▶

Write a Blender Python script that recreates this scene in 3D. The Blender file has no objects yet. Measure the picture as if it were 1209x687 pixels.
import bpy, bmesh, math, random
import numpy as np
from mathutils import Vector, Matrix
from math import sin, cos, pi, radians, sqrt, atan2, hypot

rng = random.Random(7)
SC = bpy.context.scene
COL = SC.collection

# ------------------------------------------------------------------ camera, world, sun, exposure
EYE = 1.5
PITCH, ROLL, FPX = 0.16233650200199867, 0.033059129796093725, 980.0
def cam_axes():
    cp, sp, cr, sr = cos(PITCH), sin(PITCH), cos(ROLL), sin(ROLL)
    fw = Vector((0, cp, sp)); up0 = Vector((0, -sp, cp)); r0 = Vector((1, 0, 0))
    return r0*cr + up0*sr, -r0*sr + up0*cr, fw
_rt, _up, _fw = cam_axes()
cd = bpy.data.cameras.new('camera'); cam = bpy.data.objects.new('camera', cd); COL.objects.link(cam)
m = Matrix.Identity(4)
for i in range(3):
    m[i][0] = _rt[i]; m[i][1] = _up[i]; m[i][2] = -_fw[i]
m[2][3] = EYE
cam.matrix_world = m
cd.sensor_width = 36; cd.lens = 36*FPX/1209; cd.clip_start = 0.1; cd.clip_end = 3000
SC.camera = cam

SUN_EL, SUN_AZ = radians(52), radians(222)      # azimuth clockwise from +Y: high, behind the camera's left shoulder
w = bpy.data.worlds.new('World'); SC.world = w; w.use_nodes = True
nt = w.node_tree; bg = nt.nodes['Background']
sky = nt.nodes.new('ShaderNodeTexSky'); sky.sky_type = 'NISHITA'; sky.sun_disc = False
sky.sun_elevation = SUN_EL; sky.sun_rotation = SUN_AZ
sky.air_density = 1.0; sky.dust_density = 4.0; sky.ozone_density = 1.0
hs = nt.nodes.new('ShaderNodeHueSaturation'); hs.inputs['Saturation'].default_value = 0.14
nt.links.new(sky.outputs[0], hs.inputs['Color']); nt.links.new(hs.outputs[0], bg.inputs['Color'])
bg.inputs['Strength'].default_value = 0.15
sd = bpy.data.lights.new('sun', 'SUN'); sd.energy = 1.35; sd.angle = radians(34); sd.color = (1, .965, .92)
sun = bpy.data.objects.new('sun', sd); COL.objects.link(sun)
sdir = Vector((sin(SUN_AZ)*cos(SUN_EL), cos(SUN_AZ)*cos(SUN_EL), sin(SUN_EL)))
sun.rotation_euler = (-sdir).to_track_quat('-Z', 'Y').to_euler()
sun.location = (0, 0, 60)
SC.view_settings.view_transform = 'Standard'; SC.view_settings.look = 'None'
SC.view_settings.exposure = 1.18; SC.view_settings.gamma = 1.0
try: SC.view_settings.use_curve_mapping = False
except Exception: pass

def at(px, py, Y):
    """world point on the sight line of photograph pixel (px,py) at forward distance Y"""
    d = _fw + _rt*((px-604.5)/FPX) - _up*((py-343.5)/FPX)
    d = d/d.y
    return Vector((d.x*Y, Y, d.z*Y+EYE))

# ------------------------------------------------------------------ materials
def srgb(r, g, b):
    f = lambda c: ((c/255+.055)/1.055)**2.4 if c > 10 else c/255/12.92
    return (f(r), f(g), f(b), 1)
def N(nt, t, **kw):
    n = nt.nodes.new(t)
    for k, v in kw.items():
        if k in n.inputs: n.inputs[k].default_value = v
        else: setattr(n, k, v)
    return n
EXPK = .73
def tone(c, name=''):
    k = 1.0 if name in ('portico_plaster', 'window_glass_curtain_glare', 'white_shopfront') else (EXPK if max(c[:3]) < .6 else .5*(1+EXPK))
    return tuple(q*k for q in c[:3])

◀

### [What is expected]
Copy, please, exactly the lines that start at the first line of the data and end at the line containing "COL = SC.collection", both kept and no others.

### [Written response]
Write a Blender Python script that recreates this scene in 3D. The Blender file has no objects yet. Measure the picture as if it were 1209x687 pixels.
import bpy, bmesh, math, random
import numpy as np
from mathutils import Vector, Matrix
from math import sin, cos, pi, radians, sqrt, atan2, hypot

rng = random.Random(7)
SC = bpy.context.scene
COL = SC.collection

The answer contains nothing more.